A Bend in the River revisits one of these Conradian half-made places that barely conceals the void beneath its surface. As the novel opens, the narrator, Salim, describes his weeklong journey into the interior of an unnamed revolution-ravaged central African state to take over management of an abandoned shop in a settlement at the bend in the river partially destroyed in the violence that preceded independence. “Africa was my home,” Salim observes, “had been the home of my family for centuries. But we came from the east coast, and that made the difference. The coast was not truly African. It was an Arab-Indian-Persian-Portuguese place, and we who lived there were really people of the Indian Ocean. True Africa was at our back. . . . These were also the lands of our ancestors. But we could no longer say that we were Arabians or Indians or Persians, when we compared ourselves with these people, we felt like people of Africa.” A dispossessed, alienated African outsider, Salim decides to leave the coast and his settled Muslim community for a self-made, uncertain future in the interior. “To stay with my community,” Salim acknowledges, “to pretend that I had simply to travel along with them, was to be taken with them to destruction. I could be master of my fate only if I stood alone.”

Salim’s fate, however, is far from masterful. His shop and most of the town is in shambles, and Salim doggedly awaits the prosperity promised by the Big Man, the former military strongman turned tribal leader, modeled on Mobutu. Agreeing to look after Ferdinand, the son of an African trader and magician named Zabeth so he can attend the local lycée run by a Belgian priest Father Huismans, a collector of African antiquities, Salim also takes in one of his family’s slaves, Ali (later Metty), displaced in the persecution of the coastal Muslim community. Father Huismans will be found mutilated with his head cut off and displayed on a spike, a victim of efforts to purge the state of European influences. Through his childhood friend, Indar, Salim is introduced to some of the residents of the huge government complex outside the city called the Domain, most notably a European historian named Raymond, known as “The Big Man’s White Man,” an adviser to the regime whose influence is waning, and his wife Yvette. Complying with Indar’s philosophy that “You trample on the past, you crush it,” Salim begins a passionate affair with Yvette. Initially liberating and fulfilling the promise of his self-made future, the relationship breaks down in disillusionment and violent rage as Salim comes to realize that he is simply being used by Yvette, and the supposedly glamorous world of Raymond and Yvette and its proximity to power are exposed as tawdry and illusory.
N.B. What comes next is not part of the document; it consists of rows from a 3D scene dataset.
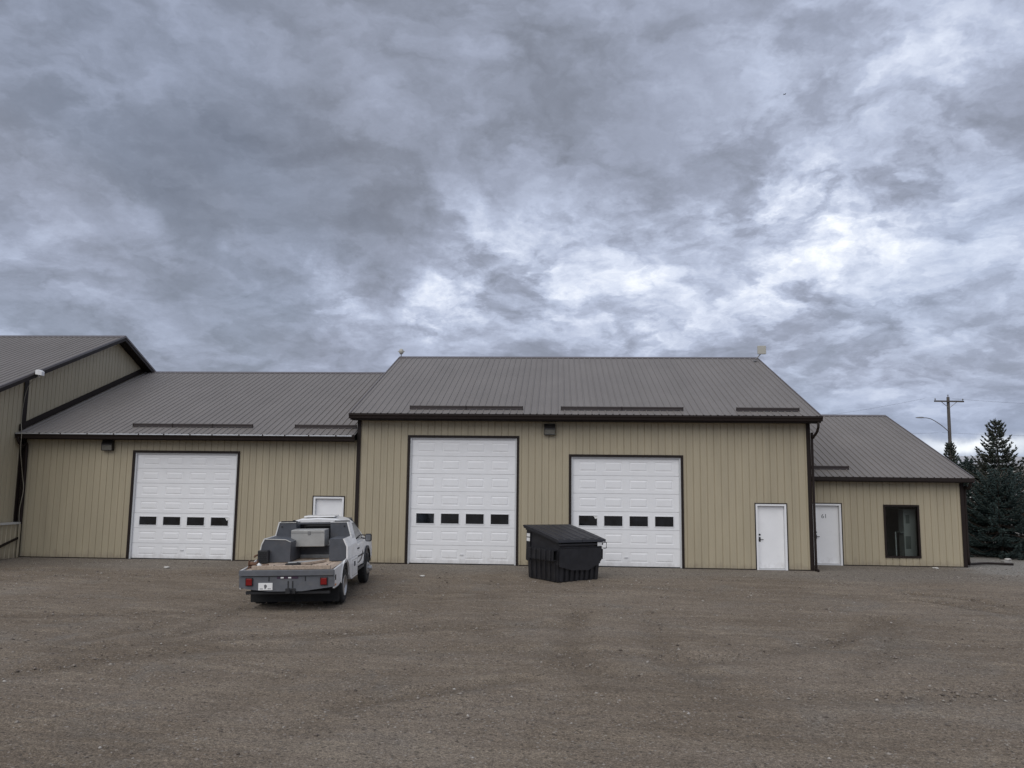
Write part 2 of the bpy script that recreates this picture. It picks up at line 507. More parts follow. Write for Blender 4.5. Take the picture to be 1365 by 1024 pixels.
def ground_material():
    m = bpy.data.materials.new('gravel_yard')
    m.use_nodes = True
    t = m.node_tree
    b = t.nodes['Principled BSDF']
    b.inputs['Roughness'].default_value = 0.95
    b.inputs['Specular IOR Level'].default_value = 0.2
    h = NG(t)
    pos = h.n('ShaderNodeNewGeometry').outputs['Position']
    sp = h.n('ShaderNodeSeparateXYZ'); h.put(sp.inputs[0], pos)
    flat = h.mapping(pos, scale=(1, 1, 0))
    big = h.noise(h.mapping(flat, scale=(0.55, 1.0, 1)), 0.32, 7, 0.62, 0.6)
    med = h.noise(h.mapping(h.mapping(flat, rot=(0, 0, 0.10)), scale=(0.33, 1.7, 1)), 1.3, 9, 0.68, 0.4)
    fine = h.noise(flat, 9.0, 6, 0.7)
    col = h.ramp(big, [(0.30, (0.154, 0.122, 0.090)), (0.47, (0.188, 0.152, 0.114)), (0.60, (0.208, 0.171, 0.132)), (0.74, (0.241, 0.204, 0.160))])
    col = h.mix(h.m('MULTIPLY', h.m('SUBTRACT', med, 0.50), 3.2, clamp=True), col, (0.285, 0.238, 0.178))
    col = h.mix(h.m('MULTIPLY', h.m('SUBTRACT', 0.44, med), 4.0, clamp=True), col, (0.122, 0.096, 0.069))
    # grey crushed stone lying in patches, and along the foot of the building
    gp = h.noise(flat, 0.55, 7, 0.65, 0.8)
    gm = h.m('MULTIPLY', h.m('SUBTRACT', gp, 0.53), 6.0, clamp=True)
    edge = h.m('MULTIPLY', h.m('ADD', sp.outputs[1], h.m('ADD', 1.0, h.m('MULTIPLY', big, 4.2))), 0.55, clamp=True)
    gm = h.m('MAXIMUM', h.m('MULTIPLY', gm, 0.42), h.m('MULTIPLY', edge, 0.50))
    col = h.mix(gm, col, h.ramp(fine, [(0.3, (0.140, 0.130, 0.114)), (0.7, (0.232, 0.218, 0.194))]))
    # paler stone beyond the office corner
    pe = h.m('MULTIPLY', h.m('MULTIPLY', h.m('SUBTRACT', sp.outputs[0], h.m('ADD', 11.2, h.m('MULTIPLY', med, 4.0))), 0.9, clamp=True),
             h.m('MULTIPLY', h.m('ADD', sp.outputs[1], h.m('ADD', 0.6, h.m('MULTIPLY', fine, 1.2))), 0.8, clamp=True))
    col = h.mix(h.m('MULTIPLY', pe, 0.8), col, h.ramp(fine, [(0.35, (0.20, 0.188, 0.165)), (0.65, (0.33, 0.315, 0.285))]))
    # compacted wheel tracks: browner, finer dirt
    at = h.n('ShaderNodeAttribute', attribute_name='wear')
    wf = h.m('MULTIPLY', at.outputs['Fac'], h.m('ADD', 0.35, h.m('MULTIPLY', med, 0.9)), clamp=True)
    col = h.mix(h.m('MULTIPLY', wf, 0.52), col, (0.108, 0.084, 0.060))
    # single stones
    for sc, lo, hi in ((17.0, 0.92, 1.08), (42.0, 0.78, 1.23), (90.0, 0.64, 1.38)):
        vo = h.n('ShaderNodeTexVoronoi')
        h.put(vo.inputs['Vector'], flat); vo.inputs['Scale'].default_value = sc
        sx = h.n('ShaderNodeSeparateColor'); h.put(sx.inputs[0], vo.outputs['Color'])
        k = h.m('ADD', lo, h.m('MULTIPLY', sx.outputs[0], hi - lo))
        col = h.v('SCALE', col, scale=k)
    vo = h.n('ShaderNodeTexVoronoi'); h.put(vo.inputs['Vector'], flat); vo.inputs['Scale'].default_value = 24.0
    sx = h.n('ShaderNodeSeparateColor'); h.put(sx.inputs[0], vo.outputs['Color'])
    pale = h.m('MULTIPLY', h.m('GREATER_THAN', sx.outputs[1], 0.93), h.m('LESS_THAN', vo.outputs['Distance'], 0.42))
    col = h.mix(h.m('MULTIPLY', pale, 0.55), col, (0.36, 0.335, 0.30))
    dark = h.m('MULTIPLY', h.m('GREATER_THAN', sx.outputs[2], 0.93), h.m('LESS_THAN', vo.outputs['Distance'], 0.45))
    col = h.mix(h.m('MULTIPLY', dark, 0.6), col, (0.055, 0.048, 0.042))
    h.put(b.inputs['Base Color'], col)
    bn = h.n('ShaderNodeBump')
    bn.inputs['Strength'].default_value = 0.9
    bn.inputs['Distance'].default_value = 0.03
    vo2 = h.n('ShaderNodeTexVoronoi'); h.put(vo2.inputs['Vector'], flat); vo2.inputs['Scale'].default_value = 30.0
    hh = h.m('ADD', h.m('MULTIPLY', h.noise(flat, 14.0, 8, 0.75), 1.0), h.m('MULTIPLY', vo2.outputs['Distance'], -0.5))
    hh = h.m('ADD', hh, h.m('MULTIPLY', h.noise(h.mapping(flat, scale=(.5, 1.6, 1)), 2.6, 4, 0.6), 2.2))
    h.put(bn.inputs['Height'], hh)
    h.put(b.inputs['Normal'], bn.outputs[0])
    return m


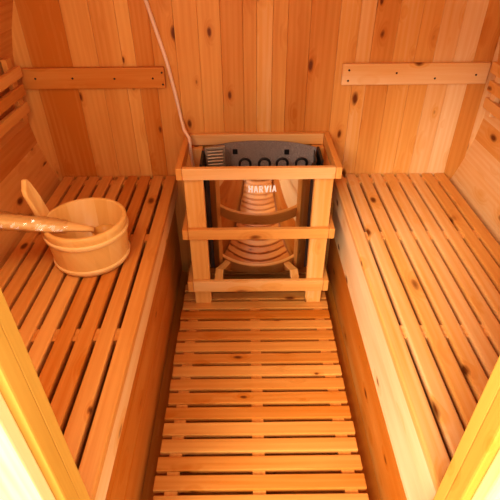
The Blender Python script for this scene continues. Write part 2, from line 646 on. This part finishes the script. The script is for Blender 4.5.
LET = {
    'H': ([sbar(0.12, 0.12), sbar(0.68, 0.68), level(0.12, 0.68, 0.5)], 0.80),
    'A': ([sbar(0.12, 0.42), sbar(0.72, 0.42), level(0.2, 0.64, 0.30, 0.16)], 0.84),
    'R': ([sbar(0.12, 0.12), level(0.12, 0.58, 0.905), level(0.12, 0.58, 0.46), [(0.46, 0.42), (0.70, 0.50), (0.70, 0.87), (0.46, 0.95)],
           [(0.30, 0.44), (0.56, 0.44), (0.78, 0), (0.50, 0)]], 0.80),
    'V': ([sbar(0.42, 0.12), sbar(0.42, 0.72)], 0.84),
    'I': ([sbar(0.12, 0.12)], 0.24),
}
text = 'HARVIA'
total = sum(LET[c][1] for c in text) + 0.20 * (len(text) - 1)
TX0, TX1, TZ0, TH = -0.039, 0.078, 0.582, 0.031
sc = (TX1 - TX0) / total
m = MB()


def front_y(x):
    u = (x - (HX - 0.214)) / 0.428
    return 0.090 - 0.044 * (1 - (2 * u - 1) ** 2)


cur = 0.0
for ch in text:
    polys, w = LET[ch]
    for i, pg in enumerate(polys):
        # cut each stroke in thin strips so that it follows the curve
        vs = []
        for (px, py) in pg:
            X = TX0 + (cur + px) * sc
            vs.append((X, front_y(X) - 0.0012 - 0.00008 * i, TZ0 + py * TH))
        m.add(vs, [(0, 1, 2, 3)], [Vector(v) for v in vs], [0.5] * 4)
    cur += w + 0.20
m.build('logo', WHITE, heater)

# ------------------------------------------------------------------ bucket
BC = Vector((-0.610, -0.298, BZ + 0.0005))
bucket = thing('wooden_bucket', 'round pale wooden sauna bucket with two hoops on the bench', 'bucket', BC)
H, RB, RT, TH_ = 0.168, 0.127, 0.143, 0.016


def lathe(prof, seg=64, nst=16, base_t=0.5, spread=0.06, close=False):
    mb = MB()
    offs = [random.uniform(0, 40) for _ in range(nst)]
    tn = [tone(base_t, spread) for _ in range(nst)]
    per = seg // nst
    # each stave is a strip of its own so that its tone stays apart
    for s in range(nst):
        vs, fs, pl = [], [], []
        for k in range(per + 1):
            a = 2 * math.pi * (s * per + k) / seg
            for r, z in prof:
                vs.append((BC.x + r * math.cos(a), BC.y + r * math.sin(a), BC.z + z))
                pl.append(Vector((z + offs[s], a * max(r, 0.05) + offs[s], r)))
        n = len(prof)
        for k in range(per):
            for j in range(n - 1):
                fs.append((k * n + j, (k + 1) * n + j, (k + 1) * n + j + 1, k * n + j + 1))
            if close:
                fs.append((k * n + n - 1, (k + 1) * n + n - 1, (k + 1) * n, k * n))
        mb.add(vs, fs, pl, [tn[s]] * len(vs), True)
    return mb


prof = [(0.0001, 0.0), (RB - 0.004, 0.0), (RB, 0.004)]
for k in range(1, 8):
    prof.append((RB + (RT - RB) * k / 8, H * k / 8))
prof += [(RT, H - 0.005), (RT - 0.003, H - 0.001), (RT - 0.006, H), (RT - TH_ + 0.003, H), (RT - TH_, H - 0.003)]
prof += [(RB - TH_ + 0.002, 0.016), (0.0001, 0.016)]
bo = lathe(prof, nst=16, base_t=0.45, spread=0.08).build('stave_body', PINE, bucket)
for z0, z1 in ((0.118, 0.137), (0.010, 0.028)):
    r0, r1 = RB + (RT - RB) * z0 / H, RB + (RT - RB) * z1 / H
    hp = [(r0 - 0.001, z0), (r0 + 0.004, z0 + 0.001), (r0 + 0.0055, z0 + 0.005), (r1 + 0.0055, z1 - 0.005), (r1 + 0.004, z1 - 0.001), (r1 - 0.001, z1)]
    lathe(hp, nst=1, base_t=0.75, spread=0.02).build('hoop', PINE, bucket)
# the long stave that serves as the handle
ha = math.radians(177)
hd = Vector((math.cos(ha), math.sin(ha), 0))
ht = Vector((-math.sin(ha), math.cos(ha), 0))
m = MB()
outl = [(-0.034, 0.12), (0.034, 0.12), (0.034, 0.20), (0.030, 0.262), (0.022, 0.278), (-0.012, 0.302), (-0.024, 0.300), (-0.030, 0.285), (-0.033, 0.23)]
vs = []
for dr in (0.0, 0.016):
    for a, z in outl:
        r = RB + (RT - RB) * z / H - TH_ + dr - 0.0005 + max(0, z - 0.17) * 0.25
        p = BC + hd * r + ht * a + Vector((0, 0, z))
        vs.append(p)
n = len(outl)
fs = [tuple(range(n)), tuple(range(n, 2 * n))[::-1]] + [((k + 1) % n, k, n + k, n + (k + 1) % n) for k in range(n)]
m.add(vs, fs, [Vector((v.z, v.y, v.x)) for v in vs], [0.6] * len(vs))
hb = m.build('handle', PINE, bucket)
bv = hb.modifiers.new('round', 'BEVEL')
bv.width = 0.004
bv.segments = 2

# ------------------------------------------------------------------ ladle lying across the rim
LA = Vector((-0.975, -0.425, 0.768))
LB = Vector((-0.570, -0.335, 0.655))
ladle = thing('wooden_ladle', 'long pale wooden ladle in clear wrapping, propped across the bucket rim', 'ladle', (LA + LB) / 2)
m = MB()
pts = [LA + (LB - LA) * (k / 16) for k in range(17)]
rad = [0.020 + 0.014 * math.sin(math.pi * min(1, 0.12 + 0.75 * (1 - k / 16))) for k in range(17)]
rad[0] = 0.014
rad[-4:] = [0.0225, 0.0195, 0.0165, 0.0135]
m.tube(pts, rad, 14, 0.62, flat=0.6)
m.build('handle', PINE, ladle)
m = MB()
d = (LB - LA).normalized()
bc = LB + d * 0.030 + Vector((0, 0, -0.013))
seg, vs, fs, pl = 24, [], [], []
pr = [(0.0005, -0.026), (0.022, -0.025), (0.034, -0.014), (0.040, 0.012), (0.036, 0.013), (0.030, -0.008), (0.018, -0.017), (0.0005, -0.018)]
for k in range(seg):
    a = 2 * math.pi * k / seg
    for r, z in pr:
        v = bc + Vector((r * math.cos(a), r * math.sin(a), z))
        vs.append(v)
        pl.append(Vector((v.x, v.y, v.z)))
n = len(pr)
for k in range(seg):
    k2 = (k + 1) % seg
    for j in range(n - 1):
        fs.append((k * n + j, k2 * n + j, k2 * n + j + 1, k * n + j + 1))
m.add(vs, fs, pl, [0.05] * len(vs), True)
m.build('bowl', PINE, ladle)
# crinkled clear sleeve round the handle
wm, nt, b, out = new_mat('clear_film')
nt.nodes.remove(b)
tr = nd(nt, 'ShaderNodeBsdfTransparent')
gl = nd(nt, 'ShaderNodeBsdfGlossy')
gl.inputs['Roughness'].default_value = 0.12
lw = nd(nt, 'ShaderNodeLayerWeight')
lw.inputs['Blend'].default_value = 0.35
mx = nd(nt, 'ShaderNodeMixShader')
nt.links.new(mathn(nt, 'MULTIPLY_ADD', lw.outputs['Facing'], 0.45), mx.inputs[0])
mx.inputs[0].links[0].from_node.inputs[2].default_value = 0.10
nt.links.new(tr.outputs[0], mx.inputs[1])
nt.links.new(gl.outputs[0], mx.inputs[2])
nt.links.new(mx.outputs[0], out.inputs[0])
m = MB()
seg = 16
rng = random.Random(5)
vs, fs = [], []
n = 30
side = d.cross(Vector((0, 0, 1))).normalized()
upv = side.cross(d).normalized()
for i in range(n):
    u = i / (n - 1)
    c = LA + (LB - LA) * (u * 0.80)
    r0 = 0.020 + 0.014 * math.sin(math.pi * min(1, 0.12 + 0.75 * (1 - u))) + 0.002
    for k in range(seg):
        a = 2 * math.pi * k / seg
        rr = r0 + rng.uniform(0, 0.011) * (1.0 if u < 0.45 else 0.6)
        vs.append(c + side * math.cos(a) * rr + upv * math.sin(a) * rr * 0.68)
for i in range(n - 1):
    for k in range(seg):
        k2 = (k + 1) % seg
        fs.append((i * seg + k, i * seg + k2, (i + 1) * seg + k2, (i + 1) * seg + k))
m.add(vs, fs, [Vector(v) for v in vs], [0.5] * len(vs), False)
m.build('plastic_sleeve', wm, ladle)

# ------------------------------------------------------------------ light: daylight through the doorway, plus an added fill
w = bpy.data.worlds.new('daylight')
SC.world = w
w.use_nodes = True
bg = w.node_tree.nodes['Background']
bg.inputs[0].default_value = (1.0, 0.98, 0.95, 1)
bg.inputs[1].default_value = 2.6


P = bpy.data.lights.new('fill_light', 'POINT')  # unseen fill added to brighten the inside; no fixture stands here
P.energy = 14.0
P.shadow_soft_size = 0.16
P.color = (1.0, 0.94, 0.86)
po = bpy.data.objects.new('fill_light', P)
po.location = (-0.55, -0.85, 1.48)
COL.objects.link(po)
S = bpy.data.lights.new('soft_sun', 'SUN')
S.energy = 5.0
S.angle = math.radians(30)
S.color = (1.0, 0.96, 0.90)
so = bpy.data.objects.new('soft_sun', S)
so.rotation_euler = Vector((0.42, 0.80, -0.52)).to_track_quat('-Z', 'Y').to_euler()
COL.objects.link(so)

# ------------------------------------------------------------------ camera
cam = bpy.data.cameras.new('camera')
cam.sensor_width = 36
cam.lens = 462.0 / 500 * 36
cam.clip_start = 0.02
co = bpy.data.objects.new('camera', cam)
pt, yw, rl = 0.62834, 0.00439, -0.00786
f = Vector((math.sin(yw) * math.cos(pt), math.cos(yw) * math.cos(pt), -math.sin(pt)))
r = f.cross(Vector((0, 0, 1))).normalized()
u = r.cross(f)
rr = r * math.cos(rl) + u * math.sin(rl)
uu = u * math.cos(rl) - r * math.sin(rl)
co.matrix_world = Matrix(((rr.x, uu.x, -f.x, -0.0423), (rr.y, uu.y, -f.y, -1.66329), (rr.z, uu.z, -f.z, 1.52546), (0, 0, 0, 1)))
COL.objects.link(co)
SC.camera = co
SC.view_settings.view_transform = 'Standard'
SC.view_settings.look = 'None'
SC.view_settings.exposure = -0.10
SC.view_settings.gamma = 0.86
SC.cycles.use_denoising = True
SC.cycles.max_bounces = 14
SC.cycles.diffuse_bounces = 8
New insurrections are followed by bloody reprisals that drive Salim out of Africa for a time to London where instead of escape he finds “neither the old Europe nor the new. It was something shrunken and mean and forbid-ding. . . . In the streets of London I saw these people, who were like myself, as from a distance. I saw the young girl selling packets of cigarettes at midnight, seemingly imprisoned in their kiosks, like puppets in a puppet theatre. They were cut off from the life of the great city where they had come to live, and I wondered about the pointlessness of their own hard life, the pointlessness of their difficult journey.” Finding no satisfying place for himself in Europe, Salim returns to discover his shop, like all property owned by “foreigners,” has been nationalized and handed over to a drunken, incompetent African manager. Now working in the shop he formerly owned, Salim begins dealing in gold and ivory to amass as much money as possible out of the country. Jailed, Salim is released through the intercession of Ferdinand, who has progressed from culturally shocked schoolboy to a government official with authority over the town. Ferdinand convinces Salim that he has no future there and that “we’re going to hell and every man knows this in his bones,” and Salim departs on the steamer with its towed passenger barge carrying a full cargo of the similarly displaced. The closing paragraph is a descent into the darkness and equivalent of Kurtz’s recognition of the “horror” in Conrad’s masterpiece:

At the time what we saw was the steamer searchlight, playing on the riverbank, playing on the passenger barge, which had snapped loose and was drifting at an angle through the water hyacinths at the edge of the river. The searchlight lit up the barge passengers, who behind bars and wire guards, as yet scarcely seemed to understand that they were adrift. Then there were gunshots. The searchlight was turned off; the barge was no longer to be seen. The steamer started up again and moved with-out lights down the river, away from the area of battle. The air would have been full of moths and flying insects. The searchlight, while it was on, had shown thousands, white in the white light.

In Naipaul’s sobering assessment, the world is caught between a collapsed imperial order and a dehumanized, adrift postcolonial future. Only Salim’s persistent adaptability and survival instinct oppose the social and historical forces aligned against him and his search for authenticity and a sustainable existence.